What Is a Scale Factor?

A scale factor is the number you multiply the dimensions of one figure by to produce a similar figure. When two shapes are similar, every pair of corresponding lengths shares the same ratio — that ratio is the scale factor, usually written as k. A scale factor greater than 1 produces an enlargement; a value between 0 and 1 produces a reduction.

Two similar rectangles, a small original and a larger copy, with corresponding sides labeled
Similar figures have the same shape; each side of the new figure is the scale factor times the original.

How to Use This Calculator

Choose what you want to find. To get the scale factor, enter the original dimension and the new (scaled) dimension — the tool computes \(k = \text{new} \div \text{original}\). To find a missing length, enter the dimension you know plus the scale factor, and it solves \(\text{new} = k \times \text{original}\) or \(\text{original} = \text{new} \div k\). The result also shows the area scale factor, which is \(k^2\).

The Formula Explained

For similar figures, corresponding sides are proportional:

$$k = \dfrac{\text{New dimension}}{\text{Original dimension}}$$

Rearranging gives

$$\text{New dimension} = \text{Scale factor }(k) \times \text{Original dimension}$$

and

$$\text{Original dimension} = \dfrac{\text{New dimension}}{\text{Scale factor }(k)}$$

Because area depends on two dimensions, areas scale by \(k^2\), and volumes scale by \(k^3\). So doubling every length (\(k = 2\)) quadruples the area and multiplies volume by eight.

Diagram showing length scale factor k and corresponding area scale factor k squared
Lengths scale by k, but area scales by k squared.

Worked Example

A photo is 4 inches wide and is enlarged so the new width is 10 inches.
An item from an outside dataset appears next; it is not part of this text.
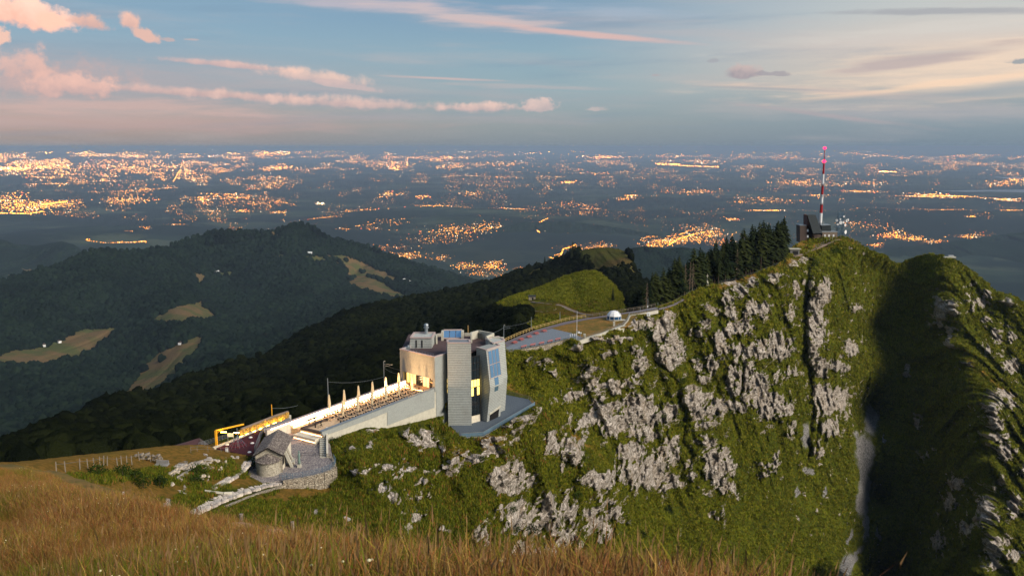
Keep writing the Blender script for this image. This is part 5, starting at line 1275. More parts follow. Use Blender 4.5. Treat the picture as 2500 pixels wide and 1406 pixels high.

The scale factor is

$$k = 10 \div 4 = 2.5$$

If the original height is 6 inches, the new height is

$$2.5 \times 6 = 15 \text{ inches}$$

The enlarged photo also covers \(2.5^2 = 6.25\) times the original area.

FAQ

What does a scale factor less than 1 mean? It is a reduction — the new figure is smaller than the original. For example, \(k = 0.5\) halves every length.

How do areas change with scale factor? Area scales by \(k^2\), so a scale factor of 3 makes the area 9 times larger.

Can the scale factor be negative? In pure geometry of similar figures it is taken as positive; negative values appear only in coordinate transformations involving reflection, which this calculator does not model.